Data section
•••••

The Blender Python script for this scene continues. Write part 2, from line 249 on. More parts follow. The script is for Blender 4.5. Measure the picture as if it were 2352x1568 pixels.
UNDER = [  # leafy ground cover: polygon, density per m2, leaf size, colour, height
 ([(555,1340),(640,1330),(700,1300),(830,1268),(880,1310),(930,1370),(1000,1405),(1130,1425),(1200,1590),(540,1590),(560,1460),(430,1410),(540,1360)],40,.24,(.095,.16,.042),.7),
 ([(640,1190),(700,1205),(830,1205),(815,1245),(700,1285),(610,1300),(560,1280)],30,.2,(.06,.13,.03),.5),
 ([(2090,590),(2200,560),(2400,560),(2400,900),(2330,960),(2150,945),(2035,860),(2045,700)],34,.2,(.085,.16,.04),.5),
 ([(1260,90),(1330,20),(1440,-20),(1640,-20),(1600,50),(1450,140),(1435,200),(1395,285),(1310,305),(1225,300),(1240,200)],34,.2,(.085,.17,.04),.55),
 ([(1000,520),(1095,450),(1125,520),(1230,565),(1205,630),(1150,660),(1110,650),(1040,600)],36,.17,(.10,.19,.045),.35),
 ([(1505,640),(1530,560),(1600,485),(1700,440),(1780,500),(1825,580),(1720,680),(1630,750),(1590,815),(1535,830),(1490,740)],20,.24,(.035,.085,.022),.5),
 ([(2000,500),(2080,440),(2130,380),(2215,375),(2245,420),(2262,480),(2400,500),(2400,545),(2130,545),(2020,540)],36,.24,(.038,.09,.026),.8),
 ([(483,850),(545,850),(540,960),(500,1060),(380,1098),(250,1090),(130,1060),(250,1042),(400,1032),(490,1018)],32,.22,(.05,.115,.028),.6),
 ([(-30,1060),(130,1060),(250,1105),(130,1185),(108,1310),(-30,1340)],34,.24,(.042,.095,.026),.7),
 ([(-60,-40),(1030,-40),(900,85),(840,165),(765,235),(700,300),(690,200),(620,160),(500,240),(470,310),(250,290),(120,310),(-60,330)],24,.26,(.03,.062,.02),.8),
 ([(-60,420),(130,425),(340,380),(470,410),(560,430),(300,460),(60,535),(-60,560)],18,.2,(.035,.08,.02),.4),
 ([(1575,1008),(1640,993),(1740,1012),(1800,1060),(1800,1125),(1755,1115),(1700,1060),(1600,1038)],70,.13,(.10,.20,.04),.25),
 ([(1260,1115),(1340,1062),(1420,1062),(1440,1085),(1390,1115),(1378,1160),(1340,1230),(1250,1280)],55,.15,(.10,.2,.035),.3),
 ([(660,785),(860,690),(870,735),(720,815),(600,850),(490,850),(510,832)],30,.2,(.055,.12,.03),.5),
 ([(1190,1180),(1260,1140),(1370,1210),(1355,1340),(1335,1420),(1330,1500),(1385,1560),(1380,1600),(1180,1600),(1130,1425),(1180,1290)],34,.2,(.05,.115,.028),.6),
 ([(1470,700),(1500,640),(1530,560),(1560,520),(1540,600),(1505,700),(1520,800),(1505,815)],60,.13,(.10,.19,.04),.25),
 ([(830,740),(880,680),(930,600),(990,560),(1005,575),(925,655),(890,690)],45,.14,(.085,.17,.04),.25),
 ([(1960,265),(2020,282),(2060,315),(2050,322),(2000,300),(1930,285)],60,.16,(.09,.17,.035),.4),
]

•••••

Task details
Reproduce the material in full, with no word added or dropped.

Finished task
The Blender Python script for this scene continues. Write part 2, from line 249 on. More parts follow. The script is for Blender 4.5. Measure the picture as if it were 2352x1568 pixels.
UNDER = [  # leafy ground cover: polygon, density per m2, leaf size, colour, height
 ([(555,1340),(640,1330),(700,1300),(830,1268),(880,1310),(930,1370),(1000,1405),(1130,1425),(1200,1590),(540,1590),(560,1460),(430,1410),(540,1360)],40,.24,(.095,.16,.042),.7),
 ([(640,1190),(700,1205),(830,1205),(815,1245),(700,1285),(610,1300),(560,1280)],30,.2,(.06,.13,.03),.5),
 ([(2090,590),(2200,560),(2400,560),(2400,900),(2330,960),(2150,945),(2035,860),(2045,700)],34,.2,(.085,.16,.04),.5),
 ([(1260,90),(1330,20),(1440,-20),(1640,-20),(1600,50),(1450,140),(1435,200),(1395,285),(1310,305),(1225,300),(1240,200)],34,.2,(.085,.17,.04),.55),
 ([(1000,520),(1095,450),(1125,520),(1230,565),(1205,630),(1150,660),(1110,650),(1040,600)],36,.17,(.10,.19,.045),.35),
 ([(1505,640),(1530,560),(1600,485),(1700,440),(1780,500),(1825,580),(1720,680),(1630,750),(1590,815),(1535,830),(1490,740)],20,.24,(.035,.085,.022),.5),
 ([(2000,500),(2080,440),(2130,380),(2215,375),(2245,420),(2262,480),(2400,500),(2400,545),(2130,545),(2020,540)],36,.24,(.038,.09,.026),.8),
 ([(483,850),(545,850),(540,960),(500,1060),(380,1098),(250,1090),(130,1060),(250,1042),(400,1032),(490,1018)],32,.22,(.05,.115,.028),.6),
 ([(-30,1060),(130,1060),(250,1105),(130,1185),(108,1310),(-30,1340)],34,.24,(.042,.095,.026),.7),
 ([(-60,-40),(1030,-40),(900,85),(840,165),(765,235),(700,300),(690,200),(620,160),(500,240),(470,310),(250,290),(120,310),(-60,330)],24,.26,(.03,.062,.02),.8),
 ([(-60,420),(130,425),(340,380),(470,410),(560,430),(300,460),(60,535),(-60,560)],18,.2,(.035,.08,.02),.4),
 ([(1575,1008),(1640,993),(1740,1012),(1800,1060),(1800,1125),(1755,1115),(1700,1060),(1600,1038)],70,.13,(.10,.20,.04),.25),
 ([(1260,1115),(1340,1062),(1420,1062),(1440,1085),(1390,1115),(1378,1160),(1340,1230),(1250,1280)],55,.15,(.10,.2,.035),.3),
 ([(660,785),(860,690),(870,735),(720,815),(600,850),(490,850),(510,832)],30,.2,(.055,.12,.03),.5),
 ([(1190,1180),(1260,1140),(1370,1210),(1355,1340),(1335,1420),(1330,1500),(1385,1560),(1380,1600),(1180,1600),(1130,1425),(1180,1290)],34,.2,(.05,.115,.028),.6),
 ([(1470,700),(1500,640),(1530,560),(1560,520),(1540,600),(1505,700),(1520,800),(1505,815)],60,.13,(.10,.19,.04),.25),
 ([(830,740),(880,680),(930,600),(990,560),(1005,575),(925,655),(890,690)],45,.14,(.085,.17,.04),.25),
 ([(1960,265),(2020,282),(2060,315),(2050,322),(2000,300),(1930,285)],60,.16,(.09,.17,.035),.4),
]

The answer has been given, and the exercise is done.